Wednesday, February 02, 2005

let things happen

in the wise words of ben harper, "it's so hard to do and so easy to say. but sometimes, sometimes, you just have to walk away." easy to love those lines. respect the meaning. easy to do just the opposite.

i don't know. today i realized that i have an obsession with not losing touch with people. i mean an obsession. it scares me. since the 8th grade, it has scared me. seems like a good thing right? and it is. i mean it really is because i have good friends that i've been fortunate enough to stay in touch with for a long time. but what happens if and when it's time to let go?

and i think we always know this time. we can feel it coming. but instead of looking forward, moving on, we cling to the past, and convince ourselves awkwardly that, nothing has changed.
we live through old songs, pictures, moments, beat up cars and ticket stubs. and we make these things timeless.

but meanwhile, days are going by.

is it possible that i believe in two things that completely contradict each other? one being to let fate take it's course... to let things happen. to avoid being aggressive. to "go with the flow." the other being to do everything within my willpower to keep people in my life.

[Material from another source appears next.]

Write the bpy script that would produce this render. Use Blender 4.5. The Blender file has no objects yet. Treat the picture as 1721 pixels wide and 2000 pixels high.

it's weird because sometimes people come back to you. that's been my experience. the same few people i won't see for three, four years, will show up into my life out of absolutely nowhere and take an immedate, important role. i remember kara's letter to me senior year in high school and it said "i know if i don't talk to you for ten years i could call you and say come over." and she put it perfectly. some peoples bond together is just that way. others get lost somewhere along the way. so does it work to do more than your part to hang on? or should you just let go?

this whole thing would be easier if some sort of closure was always involved, but the thing is, closure is never involved in these situations. always this ongoing process of losing touch, caring less, but there's never any "you know what, this is it, thanks for all the good years." and while i understand why not, i think it would help.